Given request -
Please repeat all of the listing exactly.
++++++++++++++++++++
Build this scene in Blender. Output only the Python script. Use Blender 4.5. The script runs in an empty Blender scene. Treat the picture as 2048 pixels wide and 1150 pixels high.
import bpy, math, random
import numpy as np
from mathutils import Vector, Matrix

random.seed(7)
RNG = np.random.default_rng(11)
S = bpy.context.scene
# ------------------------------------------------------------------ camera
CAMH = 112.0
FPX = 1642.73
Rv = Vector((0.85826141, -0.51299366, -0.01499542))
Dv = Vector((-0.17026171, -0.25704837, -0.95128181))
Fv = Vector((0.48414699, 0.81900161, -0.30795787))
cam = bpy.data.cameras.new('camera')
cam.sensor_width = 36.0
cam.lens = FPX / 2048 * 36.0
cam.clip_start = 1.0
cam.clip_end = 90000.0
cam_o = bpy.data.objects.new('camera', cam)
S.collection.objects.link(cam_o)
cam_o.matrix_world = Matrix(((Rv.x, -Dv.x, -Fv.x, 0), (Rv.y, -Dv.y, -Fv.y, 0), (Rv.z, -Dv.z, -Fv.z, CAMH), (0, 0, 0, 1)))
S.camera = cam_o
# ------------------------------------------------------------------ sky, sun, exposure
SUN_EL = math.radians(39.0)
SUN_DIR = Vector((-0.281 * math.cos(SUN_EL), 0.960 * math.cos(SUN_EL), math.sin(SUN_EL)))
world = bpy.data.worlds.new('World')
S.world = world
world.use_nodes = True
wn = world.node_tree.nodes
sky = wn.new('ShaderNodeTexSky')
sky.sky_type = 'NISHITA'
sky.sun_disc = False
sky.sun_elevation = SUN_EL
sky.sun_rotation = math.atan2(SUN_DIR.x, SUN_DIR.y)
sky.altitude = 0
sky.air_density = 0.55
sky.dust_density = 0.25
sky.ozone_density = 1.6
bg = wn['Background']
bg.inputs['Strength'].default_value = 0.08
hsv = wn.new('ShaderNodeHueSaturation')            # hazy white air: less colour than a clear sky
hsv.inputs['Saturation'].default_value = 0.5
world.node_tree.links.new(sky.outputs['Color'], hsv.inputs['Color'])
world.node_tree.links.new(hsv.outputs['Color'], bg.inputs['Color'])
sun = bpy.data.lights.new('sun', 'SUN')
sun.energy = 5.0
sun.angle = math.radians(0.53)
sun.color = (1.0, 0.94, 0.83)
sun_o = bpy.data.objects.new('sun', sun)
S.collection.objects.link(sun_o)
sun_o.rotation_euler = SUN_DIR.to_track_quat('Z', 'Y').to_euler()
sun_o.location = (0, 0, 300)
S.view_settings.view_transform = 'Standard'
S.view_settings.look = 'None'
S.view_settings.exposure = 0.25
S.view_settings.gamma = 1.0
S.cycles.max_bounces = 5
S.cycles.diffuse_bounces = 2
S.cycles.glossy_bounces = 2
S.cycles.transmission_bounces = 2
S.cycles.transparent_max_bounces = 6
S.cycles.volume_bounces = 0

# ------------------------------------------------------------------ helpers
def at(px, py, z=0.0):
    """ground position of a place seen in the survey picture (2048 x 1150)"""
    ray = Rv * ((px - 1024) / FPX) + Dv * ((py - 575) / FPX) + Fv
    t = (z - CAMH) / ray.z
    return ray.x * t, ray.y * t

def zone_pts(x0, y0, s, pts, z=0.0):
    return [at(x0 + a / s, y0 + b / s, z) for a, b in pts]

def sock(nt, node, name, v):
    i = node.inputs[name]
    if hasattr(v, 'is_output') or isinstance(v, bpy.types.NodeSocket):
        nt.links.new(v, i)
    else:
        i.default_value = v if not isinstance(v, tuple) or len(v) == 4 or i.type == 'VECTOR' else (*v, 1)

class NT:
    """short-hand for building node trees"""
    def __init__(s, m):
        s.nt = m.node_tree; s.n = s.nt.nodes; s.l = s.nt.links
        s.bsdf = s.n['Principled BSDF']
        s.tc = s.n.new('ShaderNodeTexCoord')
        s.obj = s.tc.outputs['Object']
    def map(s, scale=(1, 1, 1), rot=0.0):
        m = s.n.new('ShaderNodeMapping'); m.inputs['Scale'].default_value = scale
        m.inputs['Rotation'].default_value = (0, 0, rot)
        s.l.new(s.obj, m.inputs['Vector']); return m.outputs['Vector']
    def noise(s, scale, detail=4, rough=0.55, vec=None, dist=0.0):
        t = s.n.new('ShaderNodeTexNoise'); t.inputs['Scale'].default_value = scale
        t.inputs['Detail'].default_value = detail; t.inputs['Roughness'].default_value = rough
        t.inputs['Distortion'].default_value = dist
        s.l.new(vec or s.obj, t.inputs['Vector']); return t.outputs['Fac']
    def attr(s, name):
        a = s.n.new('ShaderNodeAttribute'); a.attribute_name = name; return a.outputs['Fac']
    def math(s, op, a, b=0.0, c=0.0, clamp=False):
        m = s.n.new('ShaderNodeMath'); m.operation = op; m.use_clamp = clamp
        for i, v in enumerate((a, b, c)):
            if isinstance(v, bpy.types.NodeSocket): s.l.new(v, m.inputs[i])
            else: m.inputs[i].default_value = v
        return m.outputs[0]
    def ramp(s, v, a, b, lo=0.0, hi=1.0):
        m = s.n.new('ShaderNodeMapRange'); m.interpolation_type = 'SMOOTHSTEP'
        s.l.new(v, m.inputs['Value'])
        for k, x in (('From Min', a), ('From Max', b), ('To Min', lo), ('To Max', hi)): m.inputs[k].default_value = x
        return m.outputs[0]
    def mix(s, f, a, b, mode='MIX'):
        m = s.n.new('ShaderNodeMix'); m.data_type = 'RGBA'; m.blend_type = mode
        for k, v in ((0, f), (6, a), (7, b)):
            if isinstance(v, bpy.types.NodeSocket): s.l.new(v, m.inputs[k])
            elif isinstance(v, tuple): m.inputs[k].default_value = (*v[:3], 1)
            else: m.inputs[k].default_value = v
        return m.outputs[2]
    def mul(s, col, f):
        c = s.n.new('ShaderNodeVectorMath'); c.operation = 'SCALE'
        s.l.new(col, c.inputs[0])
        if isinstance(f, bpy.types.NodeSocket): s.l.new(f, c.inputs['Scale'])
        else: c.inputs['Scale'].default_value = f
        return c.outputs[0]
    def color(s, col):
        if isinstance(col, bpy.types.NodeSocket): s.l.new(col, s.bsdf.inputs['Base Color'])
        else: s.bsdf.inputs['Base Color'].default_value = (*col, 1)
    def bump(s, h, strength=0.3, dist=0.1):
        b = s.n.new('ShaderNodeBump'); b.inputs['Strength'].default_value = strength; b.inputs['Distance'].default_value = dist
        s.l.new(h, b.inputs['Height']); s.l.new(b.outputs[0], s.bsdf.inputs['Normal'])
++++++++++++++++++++
Reply to the exercise -
Build this scene in Blender. Output only the Python script. Use Blender 4.5. The script runs in an empty Blender scene. Treat the picture as 2048 pixels wide and 1150 pixels high.
import bpy, math, random
import numpy as np
from mathutils import Vector, Matrix

random.seed(7)
RNG = np.random.default_rng(11)
S = bpy.context.scene
# ------------------------------------------------------------------ camera
CAMH = 112.0
FPX = 1642.73
Rv = Vector((0.85826141, -0.51299366, -0.01499542))
Dv = Vector((-0.17026171, -0.25704837, -0.95128181))
Fv = Vector((0.48414699, 0.81900161, -0.30795787))
cam = bpy.data.cameras.new('camera')
cam.sensor_width = 36.0
cam.lens = FPX / 2048 * 36.0
cam.clip_start = 1.0
cam.clip_end = 90000.0
cam_o = bpy.data.objects.new('camera', cam)
S.collection.objects.link(cam_o)
cam_o.matrix_world = Matrix(((Rv.x, -Dv.x, -Fv.x, 0), (Rv.y, -Dv.y, -Fv.y, 0), (Rv.z, -Dv.z, -Fv.z, CAMH), (0, 0, 0, 1)))
S.camera = cam_o
# ------------------------------------------------------------------ sky, sun, exposure
SUN_EL = math.radians(39.0)
SUN_DIR = Vector((-0.281 * math.cos(SUN_EL), 0.960 * math.cos(SUN_EL), math.sin(SUN_EL)))
world = bpy.data.worlds.new('World')
S.world = world
world.use_nodes = True
wn = world.node_tree.nodes
sky = wn.new('ShaderNodeTexSky')
sky.sky_type = 'NISHITA'
sky.sun_disc = False
sky.sun_elevation = SUN_EL
sky.sun_rotation = math.atan2(SUN_DIR.x, SUN_DIR.y)
sky.altitude = 0
sky.air_density = 0.55
sky.dust_density = 0.25
sky.ozone_density = 1.6
bg = wn['Background']
bg.inputs['Strength'].default_value = 0.08
hsv = wn.new('ShaderNodeHueSaturation')            # hazy white air: less colour than a clear sky
hsv.inputs['Saturation'].default_value = 0.5
world.node_tree.links.new(sky.outputs['Color'], hsv.inputs['Color'])
world.node_tree.links.new(hsv.outputs['Color'], bg.inputs['Color'])
sun = bpy.data.lights.new('sun', 'SUN')
sun.energy = 5.0
sun.angle = math.radians(0.53)
sun.color = (1.0, 0.94, 0.83)
sun_o = bpy.data.objects.new('sun', sun)
S.collection.objects.link(sun_o)
sun_o.rotation_euler = SUN_DIR.to_track_quat('Z', 'Y').to_euler()
sun_o.location = (0, 0, 300)
S.view_settings.view_transform = 'Standard'
S.view_settings.look = 'None'
S.view_settings.exposure = 0.25
S.view_settings.gamma = 1.0
S.cycles.max_bounces = 5
S.cycles.diffuse_bounces = 2
S.cycles.glossy_bounces = 2
S.cycles.transmission_bounces = 2
S.cycles.transparent_max_bounces = 6
S.cycles.volume_bounces = 0

# ------------------------------------------------------------------ helpers
def at(px, py, z=0.0):
    """ground position of a place seen in the survey picture (2048 x 1150)"""
    ray = Rv * ((px - 1024) / FPX) + Dv * ((py - 575) / FPX) + Fv
    t = (z - CAMH) / ray.z
    return ray.x * t, ray.y * t

def zone_pts(x0, y0, s, pts, z=0.0):
    return [at(x0 + a / s, y0 + b / s, z) for a, b in pts]

def sock(nt, node, name, v):
    i = node.inputs[name]
    if hasattr(v, 'is_output') or isinstance(v, bpy.types.NodeSocket):
        nt.links.new(v, i)
    else:
        i.default_value = v if not isinstance(v, tuple) or len(v) == 4 or i.type == 'VECTOR' else (*v, 1)

class NT:
    """short-hand for building node trees"""
    def __init__(s, m):
        s.nt = m.node_tree; s.n = s.nt.nodes; s.l = s.nt.links
        s.bsdf = s.n['Principled BSDF']
        s.tc = s.n.new('ShaderNodeTexCoord')
        s.obj = s.tc.outputs['Object']
    def map(s, scale=(1, 1, 1), rot=0.0):
        m = s.n.new('ShaderNodeMapping'); m.inputs['Scale'].default_value = scale
        m.inputs['Rotation'].default_value = (0, 0, rot)
        s.l.new(s.obj, m.inputs['Vector']); return m.outputs['Vector']
    def noise(s, scale, detail=4, rough=0.55, vec=None, dist=0.0):
        t = s.n.new('ShaderNodeTexNoise'); t.inputs['Scale'].default_value = scale
        t.inputs['Detail'].default_value = detail; t.inputs['Roughness'].default_value = rough
        t.inputs['Distortion'].default_value = dist
        s.l.new(vec or s.obj, t.inputs['Vector']); return t.outputs['Fac']
    def attr(s, name):
        a = s.n.new('ShaderNodeAttribute'); a.attribute_name = name; return a.outputs['Fac']
    def math(s, op, a, b=0.0, c=0.0, clamp=False):
        m = s.n.new('ShaderNodeMath'); m.operation = op; m.use_clamp = clamp
        for i, v in enumerate((a, b, c)):
            if isinstance(v, bpy.types.NodeSocket): s.l.new(v, m.inputs[i])
            else: m.inputs[i].default_value = v
        return m.outputs[0]
    def ramp(s, v, a, b, lo=0.0, hi=1.0):
        m = s.n.new('ShaderNodeMapRange'); m.interpolation_type = 'SMOOTHSTEP'
        s.l.new(v, m.inputs['Value'])
        for k, x in (('From Min', a), ('From Max', b), ('To Min', lo), ('To Max', hi)): m.inputs[k].default_value = x
        return m.outputs[0]
    def mix(s, f, a, b, mode='MIX'):
        m = s.n.new('ShaderNodeMix'); m.data_type = 'RGBA'; m.blend_type = mode
        for k, v in ((0, f), (6, a), (7, b)):
            if isinstance(v, bpy.types.NodeSocket): s.l.new(v, m.inputs[k])
            elif isinstance(v, tuple): m.inputs[k].default_value = (*v[:3], 1)
            else: m.inputs[k].default_value = v
        return m.outputs[2]
    def mul(s, col, f):
        c = s.n.new('ShaderNodeVectorMath'); c.operation = 'SCALE'
        s.l.new(col, c.inputs[0])
        if isinstance(f, bpy.types.NodeSocket): s.l.new(f, c.inputs['Scale'])
        else: c.inputs['Scale'].default_value = f
        return c.outputs[0]
    def color(s, col):
        if isinstance(col, bpy.types.NodeSocket): s.l.new(col, s.bsdf.inputs['Base Color'])
        else: s.bsdf.inputs['Base Color'].default_value = (*col, 1)
    def bump(s, h, strength=0.3, dist=0.1):
        b = s.n.new('ShaderNodeBump'); b.inputs['Strength'].default_value = strength; b.inputs['Distance'].default_value = dist
        s.l.new(h, b.inputs['Height']); s.l.new(b.outputs[0], s.bsdf.inputs['Normal'])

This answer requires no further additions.